A Heavy Hand and a Storyline
My Facebook status today reads “Maxine Tanya is rightly where her advocate heart lies., in the State of the Indigenous Peoples Address. Whose nation, what nation do we all speak about?” If Gloria Macapagal-Arroyo has a facebook account (does she?) it would have probably read” Gloria Macapagal-Arroyo will not step down after the SONA. She will keep a heavy…(pause) steady hand on the ship of state”.
The audience here is quiet at the State of the Indigenous Peoples' Address*. No moments of applause. Some moments of heavy sighs and a few outbursts of laughter. Teasing taunts as individuals were called and their accomplishments cited as if these were accomplishments of an administration so poorly rated. I wonder what thoughts run through the minds of my fellow indigenous peoples in the room.
My thoughts border on disbelief. This is a story tale I feel. It is a story being told to a gallery who badly need to hear it. Gloria Macapagal is hard, arrogant, throwing out insults against those who criticize her and extolling the path she has taken. There is a veneer of meanness in her speech and there is not a single indication that she hears or wants to hear otherwise. There is not an iota of wisdom to share, reflections to move a nation forward or reflection on what 9 years amounts to and what her final year should bring to a nation in need.
I would have thought the final SONA of a President who has served 9 years in office would have taken a note of leadership, of having learned something from those years in service. Of having faced the task of serving and leading the Filipino nation. The state of our nation is not a platform to preen and posture …unless there was never any intention to address the nation in the first place.
It is a story tale… told to those who need to hear it. Those who need to be assured that the storyline is the right one and everyone else is off cue.
I feel so far from the state of the nation as written in her story tale. If the reality I live in shows me weakened democracy, increasing poverty, a degraded environment, communities whose lives are threatened either by calamities, displacement or armed conflict (and I mean both sides of the armed conflict!!!) then I do not know of whose nation she speaks of.
Here in an audience of indigenous peoples, I fear the guarded silence that met her strong words on keeping a heavy hand (yes she said heavy before she changed it to steady) on the ship of state. I fear the months ahead where Gloria Macapagal-Arroyo boards up her walls against any attempt to talk of a nation that badly needs change. I fear the months ahead where communities whose aspirations for food security and peace are met by a strong republic whose definition of development does not have space for other options in mind. I fear for a generation who has just watched a person in a position of leadership wield power so arrogantly and self-righteously. I fear for a nation whose reality was not reflected nor acknowledged in what should have been a leader’s address to the nation.

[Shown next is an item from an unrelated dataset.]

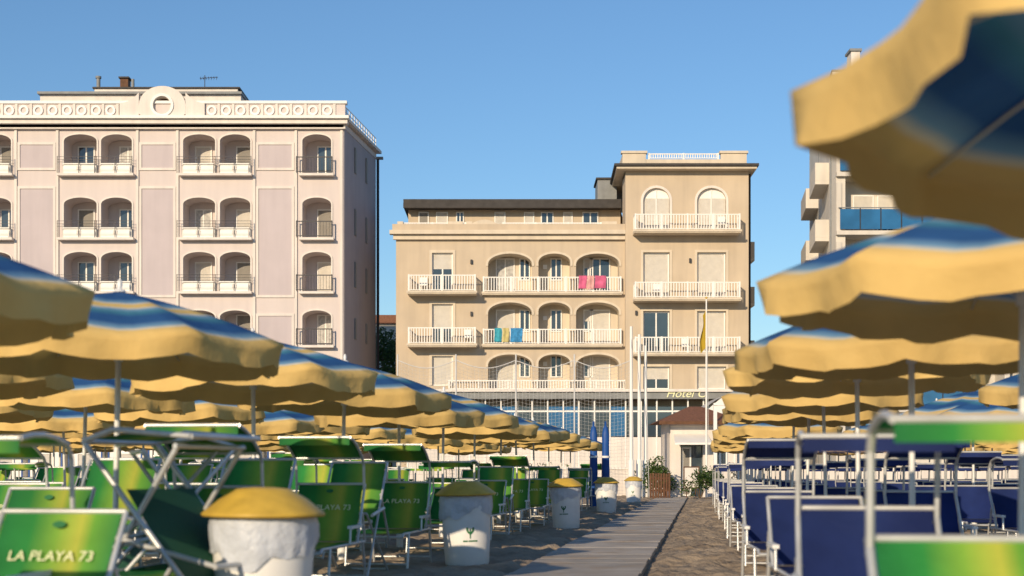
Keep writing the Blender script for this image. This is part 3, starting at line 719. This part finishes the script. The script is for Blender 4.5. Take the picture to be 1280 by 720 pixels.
# ---------------------------------------------------------------- right building
def right():
    Yb=76.0; X=lambda px:(px-640)*Yb/F; Z=lambda py:1+(HZ-py)*Yb/F
    root=empty('apartment_block'); w=MB(); win=MB(); bl=MB(); rf=MB()
    x0=X(1045); x1=x0+17; D=16
    floors=[Z(510),Z(437),Z(363),Z(289),Z(216),Z(152)]; top=Z(97)
    w.box(x0,x1,Yb+1.5,Yb+D,0,top,'rwhite',skew=K)
    w.box(x0-.003,x0+.5,Yb,Yb+1.497,0,top,'rwhite')
    for fi,zf in enumerate(floors):
        h=3.15
        w.box(x0-.01,x1,Yb-.25,Yb+1.49,zf-.22,zf,'rwhite')
        x=x0+.15
        while x<x1-1:
            x2=x+1.1
            bl.box(x+.03,x2-.03,Yb-.2,Yb-.16,zf+.08,zf+1.15,'bluegl'); bl.box(x2-.025,x2+.025,Yb-.22,Yb-.14,zf+.003,zf+1.2,'iron'); x=x2
        bl.box(x0+.1,x1-1,Yb-.22,Yb-.14,zf+1.21,zf+1.25,'fascia')
        if fi<5:
            for px in (1045,1125,1190,1255,1320):
                w.box(X(px)+.003,X(px)+.28,Yb-.1,Yb+1.49,zf+.003,zf+h-.56,'rwhite')
        for px in (1074,1105,1150,1210,1232,1285):
            door(win,X(px),X(px)+1.15,zf+.01,zf+2.2,Yb+1.497,random.choice('sshg'))
        for yy in (Yb+2.0,Yb+9):
            if fi==5: continue
            sx=x0+K*(yy-Yb)
            w.box(sx-.95,sx-.02,yy,yy+4.2,zf-.2,zf,'rwhite',skew=K)
            w.box(sx-.95,sx-.83,yy,yy+4.2,zf+.003,zf+.98,'rwhite',skew=K); w.box(sx-.83,sx-.02,yy,yy+.1,zf+.003,zf+.98,'rwhite')
            win.box(sx-.012+.25,sx+.0+.25,yy+.8,yy+2.2,zf+.1,zf+2.3,'shut2',skew=K)
        for yy in (Yb+2.2,Yb+4.2,Yb+10.5):
            sx=x0+K*(yy-Yb); win.box(sx-.06,sx+.1,yy,yy+1.1,zf+.3,zf+2.2,'shut2',skew=K)
    w.box(x0,x1,Yb-.3,Yb+1.49,top-.3,top,'rwhite')
    rf.box(x0-.3,x1,Yb-.5,Yb+D+.3,top+.003,top+.18,'cream',skew=K); rf.box(x0-.35,x1,Yb-.55,Yb+D+.3,top+.183,top+.27,'fascia',skew=K)
    rf.box(x0+3,x1-1,Yb+5,Yb+12,top+.27,top+1.2,'rwhite')
    Zc=lambda p:1+(HZ-p)*(Yb+3)/F
    rf.box((1064-640)*(Yb+3)/F,(1075-640)*(Yb+3)/F,Yb+3,Yb+4,top+.27,Zc(64),'cream'); rf.box((1062-640)*(Yb+3)/F,(1077-640)*(Yb+3)/F,Yb+2.9,Yb+4.1,Zc(64),Zc(61),'fascia')
    for yy in (Yb+1,Yb+8.6):
        sx=x0+K*(yy-Yb)-.16; rf.tube((sx,yy,0),(sx,yy,top),.07,'fascia',8)
    for mb,nm in ((w,'walls'),(win,'windows'),(bl,'balcony_glass'),(rf,'roof')): mb.obj(nm,root)
right()

# ---------------------------------------------------------------- vegetation
def leafblob(b,c,rad,n,size,mats=('leaf','leaf2')):
    for i in range(n):
        d=Vector((random.gauss(0,1),random.gauss(0,1),random.gauss(0,1))).normalized()
        rr=random.uniform(.45,1.0)
        k=1+.35*noise.noise((d.x*2+c[0],d.y*2,d.z*2+c[2]))
        p=Vector(c)+Vector((d.x*rad[0],d.y*rad[1],d.z*rad[2]))*rr*k
        a=Vector((random.gauss(0,1),random.gauss(0,1),random.gauss(0,1))).normalized(); e=a.orthogonal().normalized(); s=size*random.uniform(.6,1.3)
        b.add([p-a*s,p+e*s*.45,p+a*s,p-e*s*.45],[(0,1,2,3)],random.choice(mats))
def shrub(Y,px,w_,h,n=900,name='shrub'):
    b=MB(); x=(px-640)*Y/F
    for i in range(5): b.tube((0,0,0),(random.uniform(-.4,.4)*w_,random.uniform(-.3,.3),h*.7),.02,'bark',5,.008)
    for i in range(6): leafblob(b,(random.uniform(-.5,.5)*w_,random.uniform(-.3,.3)*w_,h*random.uniform(.35,.8)),(w_*.4,w_*.35,h*.3),n//6,.07)
    b.obj(name,loc=(x,Y,0))
shrub(57,875,1.0,1.25); shrub(57.6,897,.8,1.0); shrub(60,822,.9,1.8); shrub(62,832,.7,1.3)
def tree(Y,px,h,w_,n=2600):
    b=MB(); x=(px-640)*Y/F
    b.tube((0,0,0),(.1,0,h*.55),.18,'bark',8,.1)
    for i in range(8):
        a=i*.8; q=(math.cos(a)*w_*.6,math.sin(a)*w_*.6,h*random.uniform(.7,.95)); b.tube((.1,0,h*random.uniform(.4,.55)),q,.07,'bark',6,.02)
        leafblob(b,q,(w_*.45,w_*.45,h*.13),n//8,.16)
    leafblob(b,(0,0,h*.9),(w_*.5,w_*.5,h*.12),n//5,.16)
    b.obj('tree',loc=(x,Y,0))
tree(104,478,11.5,2.6); tree(112,462,9.5,2.6); tree(98,487,8.2,1.6)
b=MB()
for i in range(60):
    x=-24+i*.8
    if 6.5<x<9.5: continue
    leafblob(b,(x,68,.7+random.uniform(0,.35)),(.65,.4,.6),90,.1)
b.obj('hedge')
b=MB(); b.box(-30,5.6,66,66.25,0,1.25,'cream'); b.box(-30,5.6,65.95,66.3,1.253,1.33,'white'); b.obj('low_wall')
b=MB(); b.box(10.6,34,66,66.25,0,1.25,'cream'); b.box(10.6,34,65.95,66.3,1.253,1.33,'white'); b.obj('low_wall')
# changing cabins at the back of the beach
def cabin():
    b=MB(); b.box(-.75,.75,0,1.5,0,2.2,'white'); door(b,-.38,.38,.05,1.95,0,'s')
    for sx in (-.75,.69): b.box(sx,sx+.06,-.04,-.003,0,2.2,'blue')
    b.add([(-.85,-.15,2.2),(.85,-.15,2.2),(0,-.15,2.6),(-.85,1.6,2.2),(.85,1.6,2.2),(0,1.6,2.6)],[(0,1,2),(3,5,4),(0,2,5,3),(1,4,5,2),(0,3,4,1)],'blue')
    return b.mesh('beach_cabin')
CB=cabin()
for i in range(9): place('beach_cabin',CB,(-24+1.75*i,62.5,0))

# ---------------------------------------------------------------- kiosk, gate, canopy
def P(px,py,Y): return ((px-640)*Y/F,Y,1+(HZ-py)*Y/F)
def kiosk():
    Y=62.0; X=lambda p:(p-640)*Y/F; Z=lambda p:1+(HZ-p)*Y/F
    b=MB()
    op=(X(851),X(879),0.02,Z(556),0)
    cell(b,X(838),X(914),0,Z(527),op,Y,.35,'cream'); b.quad((X(851),Y+.35,0),(X(879),Y+.35,0),(X(879),Y+.35,Z(556)),(X(851),Y+.35,Z(556)),'glass')
    door(b,X(853),X(865),.05,Z(559),Y+.35,'d'); door(b,X(891),X(909),Z(582),Z(560),Y,'g')
    b.box(X(838)+.01,X(914)-.01,Y+.36,Y+4,0,Z(527),'cream')
    b.add([(X(842),Y-.02,Z(543)),(X(884),Y-.02,Z(543)),(X(886),Y-1.1,Z(554)),(X(840),Y-1.1,Z(554))],[(0,1,2,3)],'white'); b.box(X(840),X(886),Y-1.12,Y-1.08,Z(556.5),Z(554),'white')
    e=.55; x0,x1=X(838)-e,X(914)+e; y0,y1=Y-e,Y+4+e; z=Z(527); zt=z+.75; xm0,xm1=x0+1.6,x1-1.6; ym=(y0+y1)/2
    b.add([(x0,y0,z),(x1,y0,z),(x1,y1,z),(x0,y1,z),(xm0,ym,zt),(xm1,ym,zt)],[(0,1,5,4),(1,2,5),(2,3,4,5),(3,0,4),(0,3,2,1)],'tile')
    b.box(x0,x1,y0-.04,y0,z-.14,z-.003,'wood')
    b.obj('beach_kiosk')
    g=MB()
    for p in (882,918): g.box(X(p)-.07,X(p)+.07,Y-3,Y-2.86,0,Z(511),'white')
    g.box(X(880),X(920),Y-3.05,Y-2.81,Z(511)+.003,Z(508),'white'); g.obj('white_gate_frame')
    c=MB()
    xa,xb=P(884,0,66)[0],P(962,0,66)[0]; zb=P(0,516,66)[2]; 
    c.sheet(lambda u,v:(xa+(xb-xa)*u,66+4*v,zb+.95*math.sin(math.pi*min(1,.1+.8*u))),16,4,'curtain')
    c.sheet(lambda u,v:(xa+(xb-xa)*u,65.98,zb-.25+(1.2*math.sin(math.pi*min(1,.1+.8*u)))*v*1.0),16,2,'white')
    for u in (0,.5,1):
        for y in (66.05,70): c.tube((xa+(xb-xa)*u,y,0),(xa+(xb-xa)*u,y,zb+.2),.06,'white',8)
    c.obj('fabric_canopy')
    d=MB()
    Yf=58.5; x=P(812,0,Yf)[0]; xe=P(838,0,Yf)[0]
    while x<xe: d.box(x,x+.08,Yf,Yf+.03,.0,1.05+random.uniform(-.02,.02),'wood'); x+=.11
    d.box(P(812,0,Yf)[0],xe,Yf+.033,Yf+.07,.3,.38,'wood'); d.box(P(812,0,Yf)[0],xe,Yf+.033,Yf+.07,.8,.88,'wood'); d.obj('wooden_fence')
    s=MB(); x=P(864,0,59)[0]; s.tube((x-.2,59,0),(x-.12,59,1.0),.02,'wood',5); s.tube((x+.2,59,0),(x+.12,59,1.0),.02,'wood',5); s.box(x-.3,x+.3,58.95,58.98,.45,1.3,'cream'); frame(s,x-.33,x+.33,.42,1.33,58.94,.04,.02,'wood'); s.obj('menu_board')
kiosk()

b=MB(); Y=60; x=P(883,0,Y)[0]; zt=P(0,374,Y)[2]
b.tube((0,0,0),(0,0,zt),.05,'white',8,.03); b.lathe([(0,zt+.12),(.06,zt+.06),(0,zt)],'lid',8)
b.sheet(lambda u,v:(-.02-.13*u*(1+v)+.05*math.sin(v*7)*u,.10*math.sin(u*9+v*3)*u,zt-.45-1.6*v-.25*u),8,10,'yflag')
b.tube((.12,0,.8),(.02,0,zt-.2),.008,'net',4)
b.obj('flagpole',loc=(x,Y,0))
for px,Y,yt in ((789,60,408),(799,60.5,418),(807,61,432)):
    b=MB(); z=P(0,yt,Y)[2]; b.tube((0,0,0),(0,0,z),.085,'white',10,.06); b.tube((0,0,0),(0,0,1.6),.13,'plastic',10); b.tube((0,0,z-.3),(0,-1.6,0),.012,'net',4)
    b.obj('net_post',loc=(P(px,0,Y)[0],Y,0))
def net():
    b=MB(); Y=62; xs=[P(p,0,Y)[0] for p in (497,570,645,718,789)]; top=P(0,450,Y)[2]
    for x in xs: b.tube((x,Y,0),(x,Y,top+.25),.035,'net',6)
    def zt(x):
        for k in range(4):
            if xs[k]<=x<=xs[k+1]: f=(x-xs[k])/(xs[k+1]-xs[k]); return top-.35*math.sin(math.pi*f)
        return top
    x=xs[0]
    while x<xs[-1]: b.tube((x,Y,1.0),(x,Y,zt(x)),.005,'net',3,caps=False); x+=.16
    z=1.0
    while z<top:
        for k in range(4):
            n=10
            for i in range(n):
                xa=xs[k]+(xs[k+1]-xs[k])*i/n; xb=xs[k]+(xs[k+1]-xs[k])*(i+1)/n; f=(z-1)/(top-1)
                b.tube((xa,Y,1+(zt(xa)-1)*f),(xb,Y,1+(zt(xb)-1)*f),.005,'net',3,caps=False)
        z+=.16
    for i in range(40):
        xa=xs[0]+(xs[-1]-xs[0])*i/40; xb=xs[0]+(xs[-1]-xs[0])*(i+1)/40; b.tube((xa,Y,zt(xa)),(xb,Y,zt(xb)),.02,'net',4)
    b.obj('court_netting')
net()
for px in (742,757):
    Y=43; b=MB(); b.lathe([(0,0),(.10,.0),(.115,.05),(.12,1.2),(.11,1.9),(.12,2.2),(.07,2.42),(.03,2.46),(.025,2.6),(0,2.6)],'blue',14,wob=lambda a,j:.008*math.sin(a*4+j)); b.tube((0,0,1.5),(0,0,1.56),.128,'white',14)
    b.obj('closed_blue_umbrella',loc=(P(px,0,Y)[0],Y,0))
b=MB()
b.box(-16,-9.5,118,126,0,13.5,'rwhite'); b.box(-16.3,-9.2,117.7,126.3,13.503,14.2,'tile')
for i in range(3):
    for j in range(3): door(b,-15+2*i,-14+2*i,2+3.5*j,4+3.5*j,118,'s')
b.obj('distant_house')

# ---------------------------------------------------------------- light, sky, camera
el=math.radians(19); az=math.radians(24)
w=bpy.data.worlds.new('World'); scene.world=w; w.use_nodes=True
nt=w.node_tree; bg=nt.nodes['Background']; sk=nt.nodes.new('ShaderNodeTexSky'); sk.sky_type='NISHITA'; sk.sun_disc=False
sk.sun_elevation=el; sk.sun_rotation=math.pi+az; sk.air_density=1.25; sk.dust_density=0.1; sk.ozone_density=6.0; sk.altitude=0
nt.links.new(sk.outputs[0],bg.inputs['Color']); bg.inputs['Strength'].default_value=0.13
sl=bpy.data.lights.new('sun','SUN'); sl.energy=4.6; sl.angle=math.radians(.5); sl.color=(1,.80,.55)
so=bpy.data.objects.new('sun',sl); col.objects.link(so)
d=Vector((math.sin(az)*math.cos(el),math.cos(az)*math.cos(el),-math.sin(el))); so.rotation_euler=d.to_track_quat('-Z','Y').to_euler()
so.location=(-20,-40,30)
cam=bpy.data.cameras.new('camera'); co=bpy.data.objects.new('camera',cam); col.objects.link(co)
co.location=(0,0,1.0); co.rotation_euler=(math.pi/2,0,0); cam.sensor_width=36; cam.lens=50; cam.shift_y=(HZ-360)/1280
cam.clip_end=5000; cam.dof.use_dof=True; cam.dof.focus_distance=45; cam.dof.aperture_fstop=2.2
scene.camera=co
scene.view_settings.view_transform='Standard'; scene.view_settings.look='None'; scene.view_settings.exposure=0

It is a story tale… crisp, sharp, jarring and painful. It is naked power thrown at us. We weave our tales and history judges us by the lines we draw. The saddest yet most determined thought that settled in my mind after the applause died down was this…
We can’t wait for history this time… we don’t have that luxury anymore. The story needs an end, if we do not write our lines… we will leave it up to those who made up the deafening applause of a gallery of thieves….
*Live blog from the State of the Indigenous Peoples Address at the auditorium of the UP College of Social Work and Community Development.